Dalveen Nursery Operator, Brian Wilson, remembers seeing the flames move halfway across the mountain range in less than ten minutes. With the smell of smoke in the air, he knew the fire was heading is his direction.

Though Brian was able to douse his home and immediate surrounds using a water cannon, fire raged through the rest of his property, destroying everything in its path—including 95% of his nursery and critical infrastructure.

“It just took everything out. There were cars exploding, I had fuel drums up here. It sounded like a warzone,” said Brian.

In October 2023, bushfires devastated Brian’s property and infrastructure.

While Brian was able to save his home, the scale of the devastation was overwhelming—so much so he struggled to even get out of bed, and the only course of action seemed to be walking away from the industry and operation he had spent the previous 15 years establishing.

In April 2024, 32 Rural Aid volunteers travelled to Dalveen to help seven farmers with on-farm recovery efforts over a week-long period. The support of Rural Aid volunteers made a huge difference to Brian as he began the onerous challenge of rebuilding.

“First few months I just walked around in circles. I knew I couldn’t do it alone. I’m so grateful to Rural Aid for the help. It would have taken me at least five years to do the work.” said Brian.

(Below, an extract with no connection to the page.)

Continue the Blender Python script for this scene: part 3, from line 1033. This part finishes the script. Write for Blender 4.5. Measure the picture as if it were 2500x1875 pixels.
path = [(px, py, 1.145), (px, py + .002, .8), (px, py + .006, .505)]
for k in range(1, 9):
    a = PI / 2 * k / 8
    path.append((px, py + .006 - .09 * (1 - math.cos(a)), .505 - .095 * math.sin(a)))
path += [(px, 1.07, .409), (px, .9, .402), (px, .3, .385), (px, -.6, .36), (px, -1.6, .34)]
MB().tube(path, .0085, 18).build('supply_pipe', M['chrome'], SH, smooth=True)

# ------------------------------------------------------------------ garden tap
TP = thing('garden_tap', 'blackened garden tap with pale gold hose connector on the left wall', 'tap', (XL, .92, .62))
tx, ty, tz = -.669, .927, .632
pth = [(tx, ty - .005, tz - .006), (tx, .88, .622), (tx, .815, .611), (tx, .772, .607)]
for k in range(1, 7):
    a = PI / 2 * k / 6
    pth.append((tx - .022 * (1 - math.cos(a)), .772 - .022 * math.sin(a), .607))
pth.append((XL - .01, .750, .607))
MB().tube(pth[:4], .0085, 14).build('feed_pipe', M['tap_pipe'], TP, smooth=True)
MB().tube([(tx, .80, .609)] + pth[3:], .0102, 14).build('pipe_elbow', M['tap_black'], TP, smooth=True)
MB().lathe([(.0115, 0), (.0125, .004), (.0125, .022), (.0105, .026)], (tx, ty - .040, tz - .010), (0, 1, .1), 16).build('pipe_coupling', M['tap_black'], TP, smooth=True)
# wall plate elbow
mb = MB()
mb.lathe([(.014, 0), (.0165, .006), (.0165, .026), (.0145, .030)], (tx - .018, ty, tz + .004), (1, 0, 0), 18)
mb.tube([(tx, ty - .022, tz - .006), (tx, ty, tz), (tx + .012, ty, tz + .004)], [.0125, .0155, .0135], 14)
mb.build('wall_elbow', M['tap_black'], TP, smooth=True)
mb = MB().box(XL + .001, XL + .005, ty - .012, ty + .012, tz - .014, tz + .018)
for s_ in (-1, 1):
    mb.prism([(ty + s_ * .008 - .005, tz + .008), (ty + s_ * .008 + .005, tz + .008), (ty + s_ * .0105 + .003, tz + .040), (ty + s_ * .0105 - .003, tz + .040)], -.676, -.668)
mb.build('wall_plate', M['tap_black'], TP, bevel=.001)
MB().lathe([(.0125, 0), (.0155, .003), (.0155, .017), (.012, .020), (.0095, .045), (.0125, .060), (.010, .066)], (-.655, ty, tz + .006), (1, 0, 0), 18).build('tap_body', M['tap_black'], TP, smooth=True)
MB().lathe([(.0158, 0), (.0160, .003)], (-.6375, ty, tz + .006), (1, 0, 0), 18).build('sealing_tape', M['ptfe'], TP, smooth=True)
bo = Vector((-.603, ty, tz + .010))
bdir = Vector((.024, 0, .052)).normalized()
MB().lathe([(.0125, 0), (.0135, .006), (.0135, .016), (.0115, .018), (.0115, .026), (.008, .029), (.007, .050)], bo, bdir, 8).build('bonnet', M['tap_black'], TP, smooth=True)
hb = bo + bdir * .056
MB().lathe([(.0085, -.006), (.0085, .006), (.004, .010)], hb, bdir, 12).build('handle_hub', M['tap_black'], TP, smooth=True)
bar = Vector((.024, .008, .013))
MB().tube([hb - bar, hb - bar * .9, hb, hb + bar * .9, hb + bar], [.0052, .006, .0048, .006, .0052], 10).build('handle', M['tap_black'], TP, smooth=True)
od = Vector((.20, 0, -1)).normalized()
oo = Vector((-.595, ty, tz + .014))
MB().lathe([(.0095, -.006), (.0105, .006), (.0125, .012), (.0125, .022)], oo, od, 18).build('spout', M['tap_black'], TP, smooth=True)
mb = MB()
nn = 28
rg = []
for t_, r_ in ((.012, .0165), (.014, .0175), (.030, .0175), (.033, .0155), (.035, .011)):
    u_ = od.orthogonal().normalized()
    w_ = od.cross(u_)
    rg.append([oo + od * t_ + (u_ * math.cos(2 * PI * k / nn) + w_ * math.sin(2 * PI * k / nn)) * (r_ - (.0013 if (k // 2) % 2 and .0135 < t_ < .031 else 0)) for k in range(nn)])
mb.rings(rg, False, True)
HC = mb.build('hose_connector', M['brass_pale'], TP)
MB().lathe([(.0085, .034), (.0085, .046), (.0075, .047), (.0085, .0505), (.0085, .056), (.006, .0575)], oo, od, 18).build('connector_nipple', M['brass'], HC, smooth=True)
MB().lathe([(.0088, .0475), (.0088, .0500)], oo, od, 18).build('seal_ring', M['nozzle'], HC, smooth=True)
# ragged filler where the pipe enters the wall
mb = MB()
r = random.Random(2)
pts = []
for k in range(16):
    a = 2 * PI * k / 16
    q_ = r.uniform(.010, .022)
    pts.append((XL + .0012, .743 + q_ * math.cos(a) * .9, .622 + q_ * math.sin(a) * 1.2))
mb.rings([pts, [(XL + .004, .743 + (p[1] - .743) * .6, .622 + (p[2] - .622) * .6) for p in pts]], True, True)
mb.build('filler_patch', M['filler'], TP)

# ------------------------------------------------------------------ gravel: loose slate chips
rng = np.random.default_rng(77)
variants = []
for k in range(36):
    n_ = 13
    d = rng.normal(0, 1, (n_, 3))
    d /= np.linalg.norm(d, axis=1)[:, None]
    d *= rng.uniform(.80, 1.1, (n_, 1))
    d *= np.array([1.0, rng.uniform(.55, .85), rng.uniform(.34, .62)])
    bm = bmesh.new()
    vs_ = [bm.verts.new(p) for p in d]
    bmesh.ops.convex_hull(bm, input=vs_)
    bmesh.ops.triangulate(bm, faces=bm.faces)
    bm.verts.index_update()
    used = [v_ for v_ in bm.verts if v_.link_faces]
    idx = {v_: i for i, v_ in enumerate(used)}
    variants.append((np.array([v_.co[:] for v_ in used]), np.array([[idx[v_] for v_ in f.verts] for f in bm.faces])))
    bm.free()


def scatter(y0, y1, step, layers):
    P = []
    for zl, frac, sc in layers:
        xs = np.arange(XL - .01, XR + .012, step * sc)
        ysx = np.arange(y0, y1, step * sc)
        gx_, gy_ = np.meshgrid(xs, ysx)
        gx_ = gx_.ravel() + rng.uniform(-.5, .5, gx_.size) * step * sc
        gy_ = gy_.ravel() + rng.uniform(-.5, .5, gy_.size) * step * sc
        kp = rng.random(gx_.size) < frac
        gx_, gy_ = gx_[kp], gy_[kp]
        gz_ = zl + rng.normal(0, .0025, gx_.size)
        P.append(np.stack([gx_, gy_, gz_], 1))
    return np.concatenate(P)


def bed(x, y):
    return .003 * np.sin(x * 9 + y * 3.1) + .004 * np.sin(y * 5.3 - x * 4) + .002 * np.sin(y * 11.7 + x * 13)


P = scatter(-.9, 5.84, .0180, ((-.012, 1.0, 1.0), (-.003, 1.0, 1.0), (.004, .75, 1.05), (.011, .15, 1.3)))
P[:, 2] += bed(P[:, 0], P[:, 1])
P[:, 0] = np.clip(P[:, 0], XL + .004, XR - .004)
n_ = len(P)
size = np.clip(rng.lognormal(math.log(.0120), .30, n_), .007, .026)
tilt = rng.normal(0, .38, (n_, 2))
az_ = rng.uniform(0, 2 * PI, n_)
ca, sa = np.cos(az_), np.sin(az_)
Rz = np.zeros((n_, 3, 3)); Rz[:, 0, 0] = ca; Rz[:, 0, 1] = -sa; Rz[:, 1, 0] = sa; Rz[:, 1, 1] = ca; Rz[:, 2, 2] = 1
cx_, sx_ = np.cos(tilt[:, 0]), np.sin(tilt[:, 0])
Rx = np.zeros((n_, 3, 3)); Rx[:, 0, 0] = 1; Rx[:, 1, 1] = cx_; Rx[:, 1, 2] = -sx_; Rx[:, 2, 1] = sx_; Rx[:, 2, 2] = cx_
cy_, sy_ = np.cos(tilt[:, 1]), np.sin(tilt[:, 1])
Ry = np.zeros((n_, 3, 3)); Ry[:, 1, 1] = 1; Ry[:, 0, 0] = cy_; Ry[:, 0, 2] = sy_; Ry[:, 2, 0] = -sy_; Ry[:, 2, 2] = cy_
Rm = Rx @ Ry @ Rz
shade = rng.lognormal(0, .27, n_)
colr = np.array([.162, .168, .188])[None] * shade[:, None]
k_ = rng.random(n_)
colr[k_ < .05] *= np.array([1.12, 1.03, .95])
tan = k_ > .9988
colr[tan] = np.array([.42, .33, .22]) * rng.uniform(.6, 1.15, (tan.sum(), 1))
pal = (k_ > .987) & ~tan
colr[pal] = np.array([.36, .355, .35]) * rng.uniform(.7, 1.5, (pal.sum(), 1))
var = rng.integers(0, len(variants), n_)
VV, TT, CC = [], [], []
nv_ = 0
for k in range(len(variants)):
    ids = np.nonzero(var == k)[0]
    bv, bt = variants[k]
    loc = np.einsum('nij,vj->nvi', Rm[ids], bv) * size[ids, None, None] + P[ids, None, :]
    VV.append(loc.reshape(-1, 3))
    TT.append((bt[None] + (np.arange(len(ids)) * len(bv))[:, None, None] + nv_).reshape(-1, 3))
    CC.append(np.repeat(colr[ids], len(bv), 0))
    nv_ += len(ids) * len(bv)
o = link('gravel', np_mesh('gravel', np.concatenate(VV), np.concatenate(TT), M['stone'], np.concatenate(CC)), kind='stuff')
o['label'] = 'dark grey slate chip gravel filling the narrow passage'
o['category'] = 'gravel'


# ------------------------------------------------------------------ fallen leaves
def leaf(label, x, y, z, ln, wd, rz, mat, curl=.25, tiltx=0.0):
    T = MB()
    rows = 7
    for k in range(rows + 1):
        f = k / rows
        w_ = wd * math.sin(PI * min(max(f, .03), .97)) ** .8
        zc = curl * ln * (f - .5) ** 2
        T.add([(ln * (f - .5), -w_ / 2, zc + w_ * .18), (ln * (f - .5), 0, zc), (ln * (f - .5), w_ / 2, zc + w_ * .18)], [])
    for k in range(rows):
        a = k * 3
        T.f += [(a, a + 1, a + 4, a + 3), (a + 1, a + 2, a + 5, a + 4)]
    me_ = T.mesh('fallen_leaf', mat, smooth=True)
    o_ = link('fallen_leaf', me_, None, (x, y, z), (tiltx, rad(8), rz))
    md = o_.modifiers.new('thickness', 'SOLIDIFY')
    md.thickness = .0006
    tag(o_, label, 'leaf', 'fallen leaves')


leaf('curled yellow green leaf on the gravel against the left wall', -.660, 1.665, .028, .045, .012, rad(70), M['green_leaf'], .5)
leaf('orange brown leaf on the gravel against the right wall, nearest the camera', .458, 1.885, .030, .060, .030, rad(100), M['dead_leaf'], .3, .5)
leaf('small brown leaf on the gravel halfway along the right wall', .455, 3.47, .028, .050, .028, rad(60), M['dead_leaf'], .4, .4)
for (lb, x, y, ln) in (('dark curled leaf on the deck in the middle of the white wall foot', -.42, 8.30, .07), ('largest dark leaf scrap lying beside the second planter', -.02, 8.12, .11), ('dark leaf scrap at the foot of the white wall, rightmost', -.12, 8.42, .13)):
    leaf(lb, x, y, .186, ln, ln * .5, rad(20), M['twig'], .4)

Rural Aid volunteers support seven local properties with recovery efforts.

With many Australian farmers like Brian struggling to recover from back-to-back disaster events and significant damages, the impact to their mental health can be just as challenging to overcome as the physical and financial toll.

A recent survey conducted by Rural Aid found that 70% of the farmer respondents said they had considered leaving the industry due to the ongoing challenges they were facing. That amounts to not just a huge impact to the industry, but also to the wider Australian public, whose food is largely grown and supplied by Aussie farmers.

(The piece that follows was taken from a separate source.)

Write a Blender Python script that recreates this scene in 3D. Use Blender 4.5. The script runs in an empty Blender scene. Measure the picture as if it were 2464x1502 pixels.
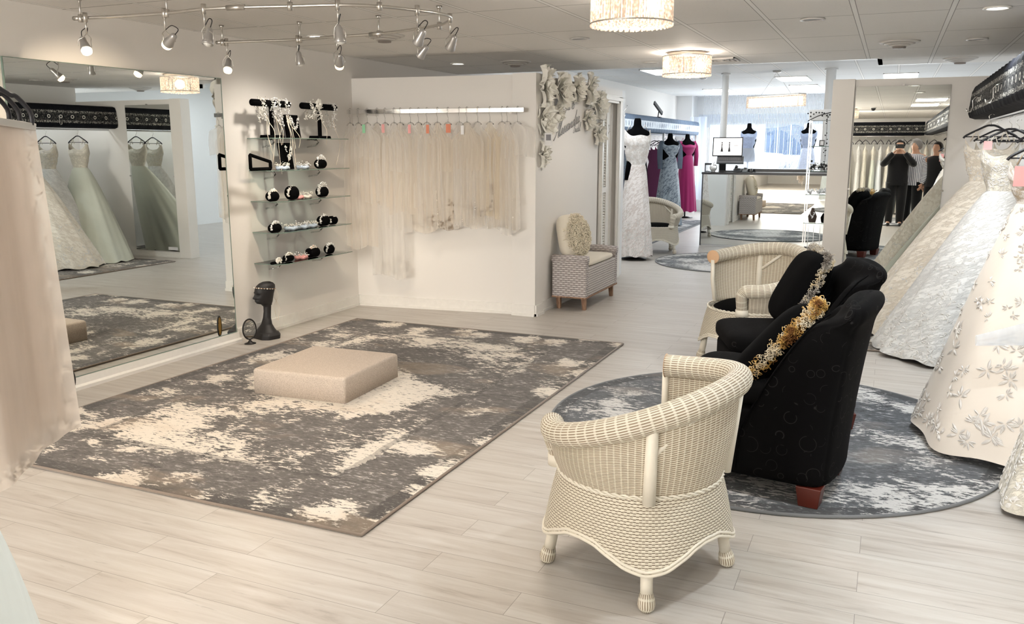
import bpy, math, random
from mathutils import Vector, Matrix, noise
sc = bpy.context.scene
COL = sc.collection
PI = math.pi
sin, cos = math.sin, math.cos
# ------------------------------------------------------------------ camera
F_PX, CX, CY, CAMH = 2060.0, 1232.0, 751.0, 1.5
PITCH = math.atan(399 / F_PX)
YAW = math.atan(918 / math.hypot(F_PX, 399))
cam_d = bpy.data.cameras.new('camera')
cam_d.sensor_width = 36.0
cam_d.lens = 36.0 * F_PX / 2464
cam_d.clip_start = 0.08
cam_d.clip_end = 200
cam = bpy.data.objects.new('camera', cam_d)
COL.objects.link(cam)
cam.location = (0, 0, CAMH)
cam.rotation_euler = (PI / 2 - PITCH, 0, YAW)
sc.camera = cam
FW = Vector((-sin(YAW) * cos(PITCH), cos(YAW) * cos(PITCH), -sin(PITCH)))
RT = Vector((cos(YAW), sin(YAW), 0))
UP = RT.cross(FW)
EYE = Vector((0, 0, CAMH))
def at(px, py, X=None, Y=None, Z=None):
    "point of the room on a plane of known X, Y or Z, measured from the photograph's survey"
    d = FW * F_PX + RT * (px - CX) - UP * (py - CY)
    if X is not None: t = X / d.x
    elif Y is not None: t = Y / d.y
    else: t = (Z - CAMH) / d.z
    return EYE + d * t
# ------------------------------------------------------------------ world / colour
w = bpy.data.worlds.new('world'); sc.world = w; w.use_nodes = True
wn = w.node_tree.nodes
wn['Background'].inputs[0].default_value = (0.86, 0.93, 1.0, 1)
wn['Background'].inputs[1].default_value = 3.2
sc.view_settings.view_transform = 'Standard'
sc.view_settings.look = 'None'
sc.view_settings.gamma = 1.0
sc.view_settings.exposure = 0.42
sc.view_settings.use_curve_mapping = False
cy = sc.cycles
cy.max_bounces = 8; cy.diffuse_bounces = 4; cy.glossy_bounces = 5; cy.transmission_bounces = 4
cy.transparent_max_bounces = 20
cy.use_adaptive_sampling = True; cy.adaptive_threshold = 0.025
cy.sample_clamp_indirect = 6.0
cy.caustics_reflective = False; cy.caustics_refractive = False
cy.use_denoising = True
LIGHT = dict(spot=36.0, down=55.0, trof_rear=10.0, trof_main=11.0, chand=30.0)
WARM = (1.0, 0.80, 0.58)
SOFT = (1.0, 0.90, 0.78)
COOL = (0.90, 0.96, 1.0)
# ceiling, partition and room sizes
ZC, ZR, ZP = 2.30, 2.62, 2.11
XL, XR = -4.60, 1.37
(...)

Rural Aid CEO, John Warlters, said the support farmers receive goes beyond just the physical assistance to get necessary jobs and recovery work done.

“There’s this enormous uplift emotionally that comes with having people providing help and support. Not just to the farming families that we help, but our volunteers get so much from that as well,” said John.

A sign of better times to come: Rural Aid volunteers help Brian replace his damaged signage.

Rural Aid will continue to stand with our farmers when they need it most, offering vital financial, volunteer, resource, and counselling assistance to help them recover and get back on track. A strong farming industry means a stronger Australia for us all, and that’s an outcome worth fighting for.